## start

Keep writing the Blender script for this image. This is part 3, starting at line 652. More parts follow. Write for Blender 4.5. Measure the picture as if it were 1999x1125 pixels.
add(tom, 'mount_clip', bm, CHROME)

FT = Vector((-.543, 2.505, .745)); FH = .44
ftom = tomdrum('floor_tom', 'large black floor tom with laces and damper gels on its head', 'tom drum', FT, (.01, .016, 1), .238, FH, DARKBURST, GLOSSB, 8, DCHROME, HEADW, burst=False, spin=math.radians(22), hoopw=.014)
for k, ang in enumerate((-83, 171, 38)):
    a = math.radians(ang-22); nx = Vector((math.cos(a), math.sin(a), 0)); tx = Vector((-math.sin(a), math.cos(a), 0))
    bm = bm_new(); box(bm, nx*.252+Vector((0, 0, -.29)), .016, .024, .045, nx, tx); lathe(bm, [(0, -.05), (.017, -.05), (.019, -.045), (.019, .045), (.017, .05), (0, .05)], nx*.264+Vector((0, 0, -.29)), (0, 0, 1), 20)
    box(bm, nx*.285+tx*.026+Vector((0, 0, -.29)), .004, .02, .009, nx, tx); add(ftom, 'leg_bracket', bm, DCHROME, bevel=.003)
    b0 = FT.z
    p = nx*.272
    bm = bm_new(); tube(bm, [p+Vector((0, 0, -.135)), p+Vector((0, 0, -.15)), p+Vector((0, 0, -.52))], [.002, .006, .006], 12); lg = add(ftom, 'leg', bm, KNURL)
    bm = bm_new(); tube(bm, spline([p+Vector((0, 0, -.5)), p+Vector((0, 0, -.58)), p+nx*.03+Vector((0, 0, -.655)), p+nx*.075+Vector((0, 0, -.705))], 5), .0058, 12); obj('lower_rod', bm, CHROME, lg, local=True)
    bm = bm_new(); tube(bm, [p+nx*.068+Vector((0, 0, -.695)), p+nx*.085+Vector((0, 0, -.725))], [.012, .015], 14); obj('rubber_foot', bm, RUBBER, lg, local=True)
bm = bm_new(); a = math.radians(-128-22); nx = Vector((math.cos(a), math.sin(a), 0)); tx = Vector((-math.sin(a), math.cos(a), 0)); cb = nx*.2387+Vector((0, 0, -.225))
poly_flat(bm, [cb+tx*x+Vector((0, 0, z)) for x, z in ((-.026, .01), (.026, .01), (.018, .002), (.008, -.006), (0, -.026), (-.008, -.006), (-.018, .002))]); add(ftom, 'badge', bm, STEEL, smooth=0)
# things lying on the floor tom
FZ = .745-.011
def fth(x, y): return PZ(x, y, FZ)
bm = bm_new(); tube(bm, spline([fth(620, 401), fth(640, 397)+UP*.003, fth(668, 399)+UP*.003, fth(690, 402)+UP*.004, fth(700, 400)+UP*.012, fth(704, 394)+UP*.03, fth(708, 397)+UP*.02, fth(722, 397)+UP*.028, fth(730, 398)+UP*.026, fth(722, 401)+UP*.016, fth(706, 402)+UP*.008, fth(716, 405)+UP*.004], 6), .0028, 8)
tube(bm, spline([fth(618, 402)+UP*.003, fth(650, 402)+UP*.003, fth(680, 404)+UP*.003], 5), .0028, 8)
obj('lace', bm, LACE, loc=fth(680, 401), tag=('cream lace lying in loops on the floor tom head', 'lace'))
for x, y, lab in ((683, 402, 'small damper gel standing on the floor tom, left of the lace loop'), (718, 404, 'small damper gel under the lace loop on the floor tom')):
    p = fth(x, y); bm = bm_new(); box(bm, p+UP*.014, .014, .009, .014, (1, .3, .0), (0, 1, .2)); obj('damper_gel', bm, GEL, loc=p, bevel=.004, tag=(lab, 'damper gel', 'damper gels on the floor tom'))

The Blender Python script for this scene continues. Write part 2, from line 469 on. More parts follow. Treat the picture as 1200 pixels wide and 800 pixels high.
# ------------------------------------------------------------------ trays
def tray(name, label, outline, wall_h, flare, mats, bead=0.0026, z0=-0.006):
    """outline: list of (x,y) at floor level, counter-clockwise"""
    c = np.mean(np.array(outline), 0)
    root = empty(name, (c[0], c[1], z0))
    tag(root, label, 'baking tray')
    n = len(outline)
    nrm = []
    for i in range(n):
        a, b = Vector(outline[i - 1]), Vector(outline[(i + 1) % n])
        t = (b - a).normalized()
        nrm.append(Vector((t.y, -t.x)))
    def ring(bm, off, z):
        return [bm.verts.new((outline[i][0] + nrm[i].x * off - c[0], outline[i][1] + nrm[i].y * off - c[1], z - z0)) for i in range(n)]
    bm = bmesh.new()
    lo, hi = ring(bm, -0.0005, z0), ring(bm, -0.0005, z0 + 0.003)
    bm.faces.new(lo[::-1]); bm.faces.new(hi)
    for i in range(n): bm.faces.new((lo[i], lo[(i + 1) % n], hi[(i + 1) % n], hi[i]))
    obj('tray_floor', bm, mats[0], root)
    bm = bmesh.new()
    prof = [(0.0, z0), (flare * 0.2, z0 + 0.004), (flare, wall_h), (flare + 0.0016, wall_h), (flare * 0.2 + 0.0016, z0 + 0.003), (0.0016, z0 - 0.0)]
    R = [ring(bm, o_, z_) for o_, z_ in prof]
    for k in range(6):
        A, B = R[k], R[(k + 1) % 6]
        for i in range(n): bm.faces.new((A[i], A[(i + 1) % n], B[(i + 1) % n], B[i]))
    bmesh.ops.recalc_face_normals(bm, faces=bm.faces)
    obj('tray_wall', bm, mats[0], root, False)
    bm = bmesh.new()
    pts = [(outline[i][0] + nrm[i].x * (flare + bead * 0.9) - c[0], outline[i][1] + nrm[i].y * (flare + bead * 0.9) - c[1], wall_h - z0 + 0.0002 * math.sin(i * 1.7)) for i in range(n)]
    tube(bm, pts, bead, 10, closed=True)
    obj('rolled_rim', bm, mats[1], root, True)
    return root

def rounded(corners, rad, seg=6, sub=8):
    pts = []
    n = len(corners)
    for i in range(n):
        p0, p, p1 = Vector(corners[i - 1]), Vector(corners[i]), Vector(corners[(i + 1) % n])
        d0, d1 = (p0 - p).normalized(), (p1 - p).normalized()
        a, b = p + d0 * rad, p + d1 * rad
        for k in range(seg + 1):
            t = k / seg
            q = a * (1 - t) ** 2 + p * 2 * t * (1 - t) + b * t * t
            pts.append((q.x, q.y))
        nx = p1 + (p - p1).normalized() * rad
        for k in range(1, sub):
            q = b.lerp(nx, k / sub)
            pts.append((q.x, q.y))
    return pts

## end

Task prompt = From the listing above, collect every line that mentions the word "Blender".

Solution for this problem =
Keep writing the Blender script for this image. This is part 3, starting at line 652. More parts follow. Write for Blender 4.5. Measure the picture as if it were 1999x1125 pixels.
The Blender Python script for this scene continues. Write part 2, from line 469 on. More parts follow. Treat the picture as 1200 pixels wide and 800 pixels high.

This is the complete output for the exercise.